Technology underpins all of Wikimedia's operations, from the network infrastructure that balances traffic loads to the editing interface used to contribute to articles.

While Wikimedia's current network infrastructure effectively balances traffic loads today, there are concerns regarding Wikimedia's ability to scale to support additional users and the bandwidth and caching needs of video and other media formats. The current editing interface (MediaWiki) is commonly criticized for its lack of easy-to-use tools for editing and contributing. In addition, Wikimedia does not seamlessly operate across platforms (e.g., no editing on mobile). There appears to be consensus that that a lack of developers has led to Wikimedia falling behind the innovation curve. Additionally, Wikimedia's current technological infrastructure does not enable the community to get a clear understanding of who is looking at what content, making it difficult to understand where we are and think strategically about the future.

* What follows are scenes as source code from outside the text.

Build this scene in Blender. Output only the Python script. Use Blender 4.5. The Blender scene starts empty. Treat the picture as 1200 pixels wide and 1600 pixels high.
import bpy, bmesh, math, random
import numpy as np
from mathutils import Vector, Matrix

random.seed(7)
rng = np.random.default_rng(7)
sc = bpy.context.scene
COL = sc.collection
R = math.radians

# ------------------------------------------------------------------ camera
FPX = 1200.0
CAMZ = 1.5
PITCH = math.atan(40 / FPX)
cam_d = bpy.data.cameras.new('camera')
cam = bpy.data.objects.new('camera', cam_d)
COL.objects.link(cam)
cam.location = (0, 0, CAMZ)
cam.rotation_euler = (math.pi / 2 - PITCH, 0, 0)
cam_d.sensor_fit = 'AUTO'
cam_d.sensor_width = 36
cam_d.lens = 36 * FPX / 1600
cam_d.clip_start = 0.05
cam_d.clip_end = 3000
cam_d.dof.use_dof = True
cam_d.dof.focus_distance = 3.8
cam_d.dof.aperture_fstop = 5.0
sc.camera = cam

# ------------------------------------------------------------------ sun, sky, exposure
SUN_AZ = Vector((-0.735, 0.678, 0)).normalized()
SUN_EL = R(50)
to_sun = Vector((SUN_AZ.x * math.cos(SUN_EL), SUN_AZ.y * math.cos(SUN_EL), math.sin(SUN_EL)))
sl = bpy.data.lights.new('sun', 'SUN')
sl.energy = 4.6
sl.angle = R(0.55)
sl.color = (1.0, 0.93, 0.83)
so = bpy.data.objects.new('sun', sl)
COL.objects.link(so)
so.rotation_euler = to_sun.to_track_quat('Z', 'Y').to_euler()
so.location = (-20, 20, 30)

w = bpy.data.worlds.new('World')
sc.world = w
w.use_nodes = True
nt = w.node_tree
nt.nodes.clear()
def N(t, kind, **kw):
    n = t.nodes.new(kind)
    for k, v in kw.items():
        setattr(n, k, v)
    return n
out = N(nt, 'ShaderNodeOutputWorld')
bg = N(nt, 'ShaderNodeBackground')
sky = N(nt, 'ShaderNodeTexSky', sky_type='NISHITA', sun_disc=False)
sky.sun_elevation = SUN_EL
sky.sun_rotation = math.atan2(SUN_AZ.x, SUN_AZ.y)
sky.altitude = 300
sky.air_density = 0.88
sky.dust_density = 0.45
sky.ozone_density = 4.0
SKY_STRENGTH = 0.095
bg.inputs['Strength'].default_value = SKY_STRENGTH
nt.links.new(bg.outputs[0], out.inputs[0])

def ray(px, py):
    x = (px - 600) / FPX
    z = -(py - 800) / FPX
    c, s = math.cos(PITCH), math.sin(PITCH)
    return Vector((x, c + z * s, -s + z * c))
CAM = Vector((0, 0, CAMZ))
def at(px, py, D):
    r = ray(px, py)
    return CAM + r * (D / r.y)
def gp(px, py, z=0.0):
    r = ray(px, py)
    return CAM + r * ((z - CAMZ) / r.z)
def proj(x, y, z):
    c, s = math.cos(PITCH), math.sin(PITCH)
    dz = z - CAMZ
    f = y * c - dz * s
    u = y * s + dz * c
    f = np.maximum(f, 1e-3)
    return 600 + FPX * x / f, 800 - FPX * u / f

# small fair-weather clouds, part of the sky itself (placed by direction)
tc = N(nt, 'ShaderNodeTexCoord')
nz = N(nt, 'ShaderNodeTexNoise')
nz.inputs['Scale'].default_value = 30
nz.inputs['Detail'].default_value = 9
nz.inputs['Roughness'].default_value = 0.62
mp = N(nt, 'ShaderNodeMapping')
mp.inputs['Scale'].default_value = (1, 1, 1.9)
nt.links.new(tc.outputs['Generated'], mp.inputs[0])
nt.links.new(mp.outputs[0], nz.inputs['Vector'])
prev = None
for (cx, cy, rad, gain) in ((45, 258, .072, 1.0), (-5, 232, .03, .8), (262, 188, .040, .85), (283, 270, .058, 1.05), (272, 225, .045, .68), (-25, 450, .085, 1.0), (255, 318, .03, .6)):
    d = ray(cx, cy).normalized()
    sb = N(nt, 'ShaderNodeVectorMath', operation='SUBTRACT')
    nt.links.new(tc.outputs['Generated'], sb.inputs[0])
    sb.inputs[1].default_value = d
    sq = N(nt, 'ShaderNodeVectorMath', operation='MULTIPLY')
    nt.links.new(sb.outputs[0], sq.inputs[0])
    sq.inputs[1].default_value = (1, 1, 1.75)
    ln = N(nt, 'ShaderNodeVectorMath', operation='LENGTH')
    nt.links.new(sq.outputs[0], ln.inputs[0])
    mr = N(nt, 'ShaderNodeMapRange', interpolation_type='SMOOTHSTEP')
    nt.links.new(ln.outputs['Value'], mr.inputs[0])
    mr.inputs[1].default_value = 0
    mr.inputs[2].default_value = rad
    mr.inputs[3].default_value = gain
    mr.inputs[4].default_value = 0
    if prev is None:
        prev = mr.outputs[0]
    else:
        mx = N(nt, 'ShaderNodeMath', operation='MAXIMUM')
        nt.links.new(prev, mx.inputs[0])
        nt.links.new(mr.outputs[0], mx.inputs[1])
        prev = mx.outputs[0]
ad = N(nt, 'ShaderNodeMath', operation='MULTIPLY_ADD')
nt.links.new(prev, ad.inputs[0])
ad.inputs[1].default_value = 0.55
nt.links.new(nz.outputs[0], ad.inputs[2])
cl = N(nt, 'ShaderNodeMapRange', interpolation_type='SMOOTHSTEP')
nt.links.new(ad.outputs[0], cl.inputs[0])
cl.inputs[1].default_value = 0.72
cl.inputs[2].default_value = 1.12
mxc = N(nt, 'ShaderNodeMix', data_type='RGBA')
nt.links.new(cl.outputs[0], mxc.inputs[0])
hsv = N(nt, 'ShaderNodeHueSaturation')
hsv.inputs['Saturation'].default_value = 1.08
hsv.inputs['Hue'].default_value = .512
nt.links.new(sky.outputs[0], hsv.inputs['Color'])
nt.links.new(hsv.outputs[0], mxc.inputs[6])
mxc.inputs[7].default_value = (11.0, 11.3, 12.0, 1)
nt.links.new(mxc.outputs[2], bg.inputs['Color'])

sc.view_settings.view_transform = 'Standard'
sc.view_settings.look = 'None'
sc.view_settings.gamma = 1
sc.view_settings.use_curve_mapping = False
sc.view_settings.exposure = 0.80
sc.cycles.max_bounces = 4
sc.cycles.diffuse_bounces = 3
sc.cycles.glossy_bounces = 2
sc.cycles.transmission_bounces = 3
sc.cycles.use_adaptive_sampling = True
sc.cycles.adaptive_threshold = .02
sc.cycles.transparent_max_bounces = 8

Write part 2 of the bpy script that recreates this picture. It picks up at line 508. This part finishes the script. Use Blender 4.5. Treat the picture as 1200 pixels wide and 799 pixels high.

The goal of this task force is to identify the ideal technology infrastructure for Wikimedia going forward, to identify opportunities to increase the usability of Wikimedia projects, to identify processes that encourage innovation within the projects and to develop better reporting and monitoring mechanisms.

The task force should develop answers to these questions to help guide their work:

  1. What are the potential impacts on infrastructure (i.e. bandwidth, caching, redundancy, servers) as Wikimedia grows to 1 billion monthly users?
  2. What are the impacts of increased usage (from additional media formats, from access via multiple platforms, and so on) on the network and Wikimedia's infrastructure?
  3. What should Wikimedia's technology infrastructure and supporting management/maintenance operations be to ensure the infrastructure can grow to meet demands?
  4. What are the areas for improvement in usability with respect to reading and contribution (editing) of Wikimedia projects? This may include multiple platforms (e.g., mobile).
  5. Are the processes and structures Wikimedia currently has to identify, develop, test, and roll-out new tools and innovations sufficient? If not, what can be done to improve them?
  6. How should Wikimedia encourage software development and innovation within the developer community?
  7. Strategic priorities:
    • What strategic priority/ies should be set to ensure Wikimedia's infrastructure can grow to serve 1 billion people from across the world?
    • What strategic opportunity/ies for investment would significantly improve Wikimedia's usability in the near term?
    • What strategic opportunity/ies for investment would significantly improve Wikimedia's ability to identify and develop new innovations with faster time to roll-out?
    • What strategic priority/ies should be set to ensure Wikimedia has the necessary information about how people are using Wikimedia projects to inform future strategic planning?
  8. Who is needed to support this strategy (e.g., Wikimedia Foundation, chapters, individual volunteers, external partners), and what do they need to do?

Analysis

See Optimize Wikimedia's operations#Technology_infrastructure for background.

One benchmark is the ratio of developers to users. The Wikimedia Foundation currently employs 14 technical people (not all of whom are developers). At 400 million readers/month (as of February 2010), that's about 1 developer per 30 million users. Accounting for open source developers probably doesn't change that ratio by an order of magnitude.